I know this is a special case of Sobolev embedding theorem but I heard there is a simple way to prove this special case. Seems to start with the dense subset $C^\infty [a,b]$. Construct a Cauchy sequence for any function in $H^1$. I'm lost as to what to do next?
Someone suggest that $\forall v\in H^1\cap C^\infty$, $|v(x)-v(y)|=|\int_x^y{v'(t)}dt| \leq |\int_x^y{1^2}dt||\int_x^y{v'(t)^2}dt| \leq \sqrt{y-x}\| v\|_1$. This imply $v$ is Holder continuous, but is that true for general $H^1$ function?

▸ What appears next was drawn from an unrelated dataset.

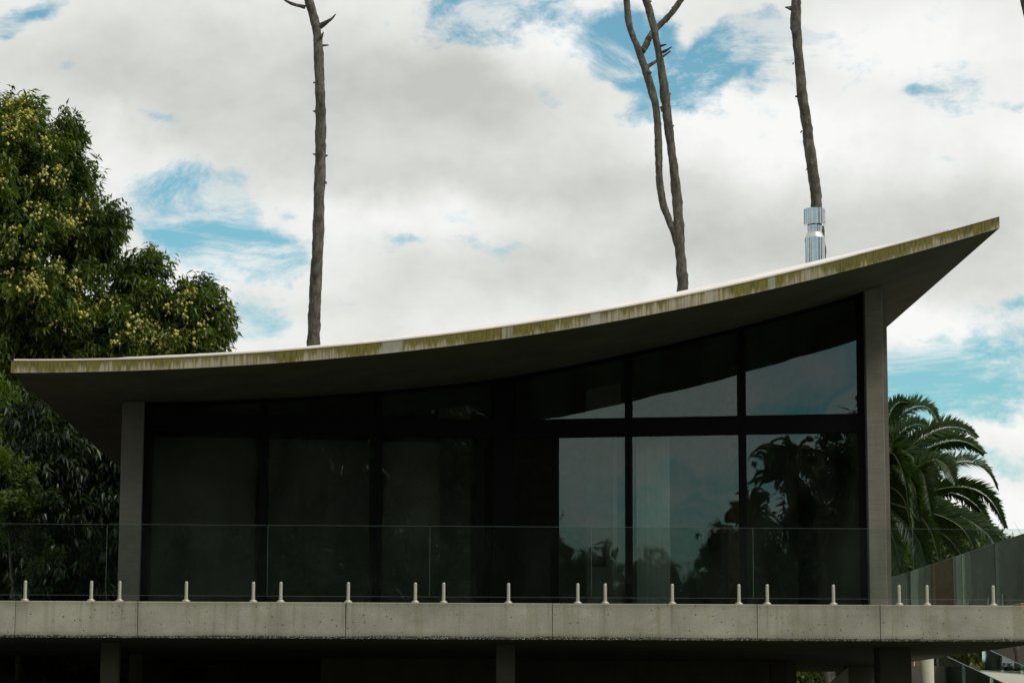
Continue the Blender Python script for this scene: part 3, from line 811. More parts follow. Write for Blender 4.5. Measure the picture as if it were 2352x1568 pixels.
# roller blinds drawn down behind the left doors
M['blind'] = plain('grey blind', (.056, .052, .042), .9, var=.2, scale=2)
for xa, xb, lab in ((352, 590, 'grey roller blind behind the leftmost sliding door'), (620, 853, 'grey roller blind behind the second sliding door from the left'), (884, 1016, 'narrow grey roller blind behind the door left of the dark centre gap')):
    P, Q = planes['L']; A, B = on_plane(xa, P, Q), on_plane(xb, P, Q); n = np.array([-(Q[1]-P[1]), Q[0]-P[0]]); n /= np.linalg.norm(n)
    A, B = A+n*.28, B+n*.28
    bl = empty('roller_blind', ((A[0]+B[0])/2, (A[1]+B[1])/2, ZH-.1), lab, 'blind', 'roller blinds behind the left doors')
    MB().prism([A, B, B+n*.006, A+n*.006], ZD+.07, ZH-.05).build('cloth', M['blind'], bl)
    MB().prism([A-n*.03, B-n*.03, B+n*.04, A+n*.04], ZH-.06, ZH+.02).build('roller', M['frame'], bl)
    MB().prism([A-n*.008, B-n*.008, B+n*.014, A+n*.014], ZD+.04, ZD+.07).build('bottom_bar', M['edge'], bl)
# dark square picture inside
P_ = at(1375, 1277, 43.9)
pic = MB().box((P_[0]-.13, 43.93, P_[2]-.17), (P_[0]+.13, 43.97, P_[2]+.17)).build('picture', M['frame'])
tag(pic, 'small dark square picture on the inner wall behind the narrow sliding door', 'picture')

# ------------------------------------------------------------------ bare pines
YP = 62.0
def trunk_path(zf, rows, extra_up=3.5):
    c, r = [], []
    for y, a, b in rows:
        xa, yv = zf(a, y); xb, _ = zf(b, y)
        p = at((xa+xb)/2, yv, YP); c.append(p); r.append((xb-xa)/2*YP/F)
    return c, r
def to_ground(c, r, lean=(0, 0)):
    b = c[-1]; gzv = float(ground_h(b[0], YP))-.1
    c = c + [np.array([b[0]+lean[0]*.5, YP, (b[2]+gzv)/2]), np.array([b[0]+lean[0], YP, gzv])]
    return c, r + [r[-1]*1.2, r[-1]*1.6]
def pine(label, stems, stubs, zf, seed, group='bare pine trunks behind the house'):
    c0, r0 = trunk_path(zf, stems[0]); c0, r0 = to_ground(c0, r0)
    t = empty('bare_pine', c0[-1], label, 'tree', group)
    up = c0[0] + (c0[0]-c0[1])/np.linalg.norm(c0[0]-c0[1])*2.5
    limb('trunk', [up]+c0, [r0[0]*.85]+r0, M['bark'], t, 18, .5, seed)
    for k, rows in enumerate(stems[1:]):
        c, r = trunk_path(zf, rows)
        up = c[0] + (c[0]-c[1])/np.linalg.norm(c[0]-c[1])*2.5
        limb('second_stem', [up]+c, [r[0]*.85]+r, M['bark'], t, 18, .5, seed+5)
    for k, (pts, ra, rb) in enumerate(stubs):
        P = [at(*zf(x, y), YP + dy) for x, y, dy in pts]
        limb('branch' if len(pts) > 2 else 'stub', P, np.linspace(ra, rb, len(P)), M['bark'], t, 8, .6, seed+20+k)
    return t
z8 = zs(650, 0, 1.743); z7 = zs(1500, 0, 2.24)
pine('single straight bare pine trunk behind the low left part of the roof',
     [[(0, 195, 232), (60, 212, 250), (120, 232, 271), (230, 234, 276), (350, 238, 281), (480, 243, 287), (600, 239, 287), (700, 240, 288), (850, 236, 284), (1000, 230, 279), (1150, 220, 272), (1300, 213, 266), (1500, 203, 260), (1560, 202, 260)]],
     [([(195, 33, 0), (165, 25, .05), (130, 15, .1), (98, -6, .2)], .05, .025), ([(262, 116, 0), (290, 98, -.1), (312, 84, -.15), (330, 62, -.2)], .075, .012),
      ([(266, 165, -.1), (277, 140, -.25)], .04, .01), ([(272, 199, 0), (298, 197, -.1)], .03, .015), ([(244, 487, 0), (231, 484, 0)], .035, .015), ([(242, 674, 0), (229, 671, 0)], .03, .012), ([(286, 680, 0), (296, 677, 0)], .035, .014),
      ([(284, 800, 0), (288, 790, 0)], .04, .02), ([(238, 362, 0), (233, 358, 0)], .03, .015)], z8, 11)
pine('forked bare pine trunk with two stems, behind the middle of the roof',
     [[(0, 235, 280), (75, 258, 302), (150, 281, 322), (300, 312, 351), (400, 327, 370), (500, 335, 386), (600, 347, 398), (700, 359, 411), (800, 366, 418), (900, 381, 432), (1050, 398, 455), (1200, 410, 463), (1320, 413, 472), (1450, 427, 484), (1560, 431, 497), (1640, 432, 500)],
      [(0, 127, 168), (80, 135, 174), (150, 150, 184), (220, 172, 206), (290, 198, 243), (400, 235, 277), (500, 266, 312), (600, 293, 336), (680, 301, 343), (770, 305, 347), (900, 307, 349), (1000, 313, 356), (1130, 327, 365), (1240, 368, 410), (1330, 402, 446), (1400, 428, 462)]],
     [([(236, 290, 0), (258, 245, .05), (300, 178, .45), (345, 132, .45), (385, 88, .4), (420, 50, .4), (462, -12, .4)], .085, .07), ([(266, 374, 0), (290, 358, .3), (318, 343, .35), (360, 312, .35), (395, 286, .3)], .055, .02),
      ([(352, 292, -.05), (378, 280, -.2), (402, 263, -.3)], .04, .012), ([(343, 258, 0), (371, 250, -.2)], .035, .015), ([(270, 400, -.1), (284, 410, -.2)], .05, .03), ([(283, 10, 0), (288, 4, 0)], .03, .01), ([(342, 600, 0), (346, 625, -.1)], .03, .02),
      ([(390, 530, 0), (394, 522, 0)], .03, .02), ([(408, 706, 0), (414, 704, 0)], .03, .02), ([(405, 48, .4), (410, 36, .4)], .03, .012), ([(370, 122, .4), (380, 126, .4)], .025, .01)], z7, 31)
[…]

And that is not equicontinuity, $\forall \epsilon ,\exists \delta,\forall x,y \text{ s.t. } |x-y|<\delta,|v(x)-v(y)|<\epsilon ,\forall v$ ,$\delta$ should solely depend on $\epsilon$. However, in our case, $\delta$ has to rely on choice of function.
Given: a sequence of smooth functions $v_j$ that is convergent in $H^1$.
Goal: show that $v_j$ converge in $C^0$.
Method: prove that $\|v_j-v_k\|_{C^0}$ is small when $\|v_j-v_k\|_{H^1}$ is small.
Details: let $u=v_j-v_k$. Note that $|\int_a^b u|\le \sqrt{b-a}\sqrt{\int_a^b u_j^2}\le \sqrt{b-a}\|u\|_{H^1}$. By the mean value theorem for integrals, $u$ attains the value $m=\frac{1}{b-a}\int_a^b u$ at some point $x_0$. Then your continuity estimate gives $$|u(x)-m|\le \sqrt{|x-x_0|}\|u\|_{H^1}\le \sqrt{b-a}\|u\|_{H^1}$$ for all $x\in [a,b]$. Thus, $$ \|u\|_{C^0}\le m+ \sqrt{b-a}\|u\|_{H^1} \le \frac{1}{\sqrt{b-a}}\|u\|_{H^1}+ \sqrt{b-a}\|u\|_{H^1} $$
Mission accomplished: the sequence $v_j$ is Cauchy in $C^0[a,b]$, and therefore converges there.